China Supplying Technology for Iran's Ballistic Missile Program: DoD Report
Chinese companies are supplying critical technology for Iranian missiles and drones that threaten the U.S., according to newly released Pentagon assessment
The U.S. Department of Defense released its 2025 China Military Power Report on December 23, revealing troubling details about Beijing’s increasingly sophisticated support for the Islamic Republic of Iran’s military capabilities, a relationship the Pentagon warns directly threatens U.S. interests and regional stability.
According to the report, Chinese companies are selling “dual-use components” for Iran’s ballistic missile and unmanned aerial vehicle (UAV) programs, providing Tehran with critical technology to enhance weapons systems that have targeted American forces and allies across the Middle East. The assessment marks one of the Pentagon’s most detailed public disclosures about the military-technical relationship between the two nations.

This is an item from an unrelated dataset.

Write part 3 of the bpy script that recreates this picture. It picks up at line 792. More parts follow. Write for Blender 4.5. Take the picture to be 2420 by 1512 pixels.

Chinese Components Enable Red Sea Attacks
Perhaps most alarming, the report documents that since November 2023, China-based companies have sold components that Houthi rebels, Iranian proxies in Yemen, have directly used in attacks in the Red Sea. These attacks have disrupted a vital maritime corridor handling over $1 trillion in annual global trade, forcing military intervention by U.S. and allied forces.

“Beijing has privately engaged the Huthis since the start of the Huthi attack campaign to secure the safety of Chinese commercial shipping,” the report states, while noting that Chinese officials deny responsibility for the weapons transfers enabling those same attacks.
Satellite Cooperation with IRGC Raises Intelligence Concerns
The Pentagon also revealed that as of August 2024, Chinese commercial satellite companies have participated in business exchanges with Iran’s Islamic Revolutionary Guard Corps (IRGC), a U.S.-designated terrorist organization. This cooperation could potentially provide Iran with enhanced intelligence, surveillance, and targeting capabilities against American assets.
Beijing’s Strategy of Plausible Deniability
Despite these concerning activities, the report characterizes China’s official defense relationship with the Islamic Republic of Iran as “modest,” consisting primarily of annual trilateral naval exercises with Russia and reciprocal ministerial visits every two years. The Pentagon assesses that Beijing remains “reluctant to deepen” overt military ties due to fears of diplomatic blowback and international sanctions.
This careful calibration allows China to support Iran through commercial channels while maintaining plausible deniability, a strategy that advances Beijing’s strategic interests without triggering the full consequences of a formal military alliance.
US Forces Intercept China-to-Iran Weapons Shipments
The Pentagon’s findings come amid intensifying enforcement efforts. Just weeks ago, a U.S. special operations team intercepted a vessel off Sri Lanka carrying Chinese-made dual-use components, including spectrometers and gyroscopes, bound for Iran’s missile guidance systems, according to Maritime Executive.
Intelligence agencies are tracking massive shipments of sodium perchlorate from China to Iran, with European intelligence reporting that four sanctioned ships carried 2,000 tons of the chemical, a key ingredient in solid rocket fuel, to Bandar Abbas port in September and October alone. In June 2025, The Wall Street Journal estimated this quantity is sufficient to fuel approximately 800 ballistic missiles.

These materials are urgently needed: the Islamic Republic of Iran is racing to rebuild its missile arsenal following its 12-day military confrontation with Israel earlier this year that severely degraded Tehran’s capabilities. U.S. and Israeli intelligence agencies now share reports almost daily on Chinese activities linked to Iran’s missile reconstruction efforts.
U.S. Offers $15 Million Bounty for Chinese Weapons Smugglers
In March 2025, the State Department announced it would offer up to $15 million through its Rewards for Justice program for information disrupting Chinese nationals supplying technology to the IRGC.
Four Chinese nationals, Liu Baoxia, Li Yongxin, Yung Yiu Wa, and Zhong Yanlai, have been charged by the Justice Department with conspiring to smuggle thousands of U.S.-origin electronic components to IRGC-linked companies since 2007. The individuals allegedly used front companies in China to misrepresent end users, sending components used in UAV and ballistic missile production to Iranian entities in violation of U.S. sanctions and export controls.
Growing Axis of U.S. Adversaries
The report comes amid broader concerns about coordination among U.S. adversaries. China, Russia, Iran, and North Korea are increasingly conducting joint military exercises and sharing technology, presenting challenges across multiple theaters simultaneously.
For the United States, China’s support for Iran compounds an already complex strategic picture. Iranian-made drones and missiles, enhanced with Chinese components, have been used against American forces in Iraq and Syria, provided to Russia for use in Ukraine, and deployed by Houthi forces in attacks that have killed international mariners and disrupted global commerce.
The Pentagon’s assessment suggests that while China publicly criticizes U.S. military operations against Iranian proxies as “ineffective,” Beijing’s own companies are quietly enabling the very threats those operations seek to counter.